Copy out the data below verbatim.

BEGIN

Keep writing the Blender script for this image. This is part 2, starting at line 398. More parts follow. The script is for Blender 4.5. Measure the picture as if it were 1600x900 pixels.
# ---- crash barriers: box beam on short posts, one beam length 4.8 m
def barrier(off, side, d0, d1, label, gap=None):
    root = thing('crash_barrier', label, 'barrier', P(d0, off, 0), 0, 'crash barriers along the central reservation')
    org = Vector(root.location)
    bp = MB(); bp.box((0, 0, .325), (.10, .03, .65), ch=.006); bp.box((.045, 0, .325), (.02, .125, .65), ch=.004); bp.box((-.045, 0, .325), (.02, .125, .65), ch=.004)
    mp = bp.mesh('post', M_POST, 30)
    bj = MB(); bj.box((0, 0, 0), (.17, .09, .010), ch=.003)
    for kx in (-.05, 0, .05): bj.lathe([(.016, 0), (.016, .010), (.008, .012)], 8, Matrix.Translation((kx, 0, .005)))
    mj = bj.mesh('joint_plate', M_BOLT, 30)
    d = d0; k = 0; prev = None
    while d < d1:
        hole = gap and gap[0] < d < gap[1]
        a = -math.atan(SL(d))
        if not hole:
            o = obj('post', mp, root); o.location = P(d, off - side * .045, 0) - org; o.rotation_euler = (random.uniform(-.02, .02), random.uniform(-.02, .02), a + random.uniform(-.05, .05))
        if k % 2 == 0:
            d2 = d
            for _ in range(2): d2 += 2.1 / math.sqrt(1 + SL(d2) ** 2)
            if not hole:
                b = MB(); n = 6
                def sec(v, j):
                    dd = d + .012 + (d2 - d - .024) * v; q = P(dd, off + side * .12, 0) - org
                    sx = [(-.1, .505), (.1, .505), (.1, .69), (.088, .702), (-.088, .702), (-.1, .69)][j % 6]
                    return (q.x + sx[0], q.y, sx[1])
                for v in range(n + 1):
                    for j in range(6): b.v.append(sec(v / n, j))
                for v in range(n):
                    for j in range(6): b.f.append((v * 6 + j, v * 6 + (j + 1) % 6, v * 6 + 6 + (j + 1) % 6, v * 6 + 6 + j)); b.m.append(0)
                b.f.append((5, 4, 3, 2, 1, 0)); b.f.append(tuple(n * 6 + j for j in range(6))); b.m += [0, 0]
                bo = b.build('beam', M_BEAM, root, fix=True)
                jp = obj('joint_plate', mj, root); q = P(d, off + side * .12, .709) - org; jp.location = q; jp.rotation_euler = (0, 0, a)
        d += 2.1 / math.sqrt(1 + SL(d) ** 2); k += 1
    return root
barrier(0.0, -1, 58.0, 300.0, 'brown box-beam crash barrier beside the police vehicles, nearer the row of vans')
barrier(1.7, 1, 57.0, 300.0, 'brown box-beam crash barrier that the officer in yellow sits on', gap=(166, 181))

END

**Written reply:**
Keep writing the Blender script for this image. This is part 2, starting at line 398. More parts follow. The script is for Blender 4.5. Measure the picture as if it were 1600x900 pixels.
# ---- crash barriers: box beam on short posts, one beam length 4.8 m
def barrier(off, side, d0, d1, label, gap=None):
    root = thing('crash_barrier', label, 'barrier', P(d0, off, 0), 0, 'crash barriers along the central reservation')
    org = Vector(root.location)
    bp = MB(); bp.box((0, 0, .325), (.10, .03, .65), ch=.006); bp.box((.045, 0, .325), (.02, .125, .65), ch=.004); bp.box((-.045, 0, .325), (.02, .125, .65), ch=.004)
    mp = bp.mesh('post', M_POST, 30)
    bj = MB(); bj.box((0, 0, 0), (.17, .09, .010), ch=.003)
    for kx in (-.05, 0, .05): bj.lathe([(.016, 0), (.016, .010), (.008, .012)], 8, Matrix.Translation((kx, 0, .005)))
    mj = bj.mesh('joint_plate', M_BOLT, 30)
    d = d0; k = 0; prev = None
    while d < d1:
        hole = gap and gap[0] < d < gap[1]
        a = -math.atan(SL(d))
        if not hole:
            o = obj('post', mp, root); o.location = P(d, off - side * .045, 0) - org; o.rotation_euler = (random.uniform(-.02, .02), random.uniform(-.02, .02), a + random.uniform(-.05, .05))
        if k % 2 == 0:
            d2 = d
            for _ in range(2): d2 += 2.1 / math.sqrt(1 + SL(d2) ** 2)
            if not hole:
                b = MB(); n = 6
                def sec(v, j):
                    dd = d + .012 + (d2 - d - .024) * v; q = P(dd, off + side * .12, 0) - org
                    sx = [(-.1, .505), (.1, .505), (.1, .69), (.088, .702), (-.088, .702), (-.1, .69)][j % 6]
                    return (q.x + sx[0], q.y, sx[1])
                for v in range(n + 1):
                    for j in range(6): b.v.append(sec(v / n, j))
                for v in range(n):
                    for j in range(6): b.f.append((v * 6 + j, v * 6 + (j + 1) % 6, v * 6 + 6 + (j + 1) % 6, v * 6 + 6 + j)); b.m.append(0)
                b.f.append((5, 4, 3, 2, 1, 0)); b.f.append(tuple(n * 6 + j for j in range(6))); b.m += [0, 0]
                bo = b.build('beam', M_BEAM, root, fix=True)
                jp = obj('joint_plate', mj, root); q = P(d, off + side * .12, .709) - org; jp.location = q; jp.rotation_euler = (0, 0, a)
        d += 2.1 / math.sqrt(1 + SL(d) ** 2); k += 1
    return root
barrier(0.0, -1, 58.0, 300.0, 'brown box-beam crash barrier beside the police vehicles, nearer the row of vans')
barrier(1.7, 1, 57.0, 300.0, 'brown box-beam crash barrier that the officer in yellow sits on', gap=(166, 181))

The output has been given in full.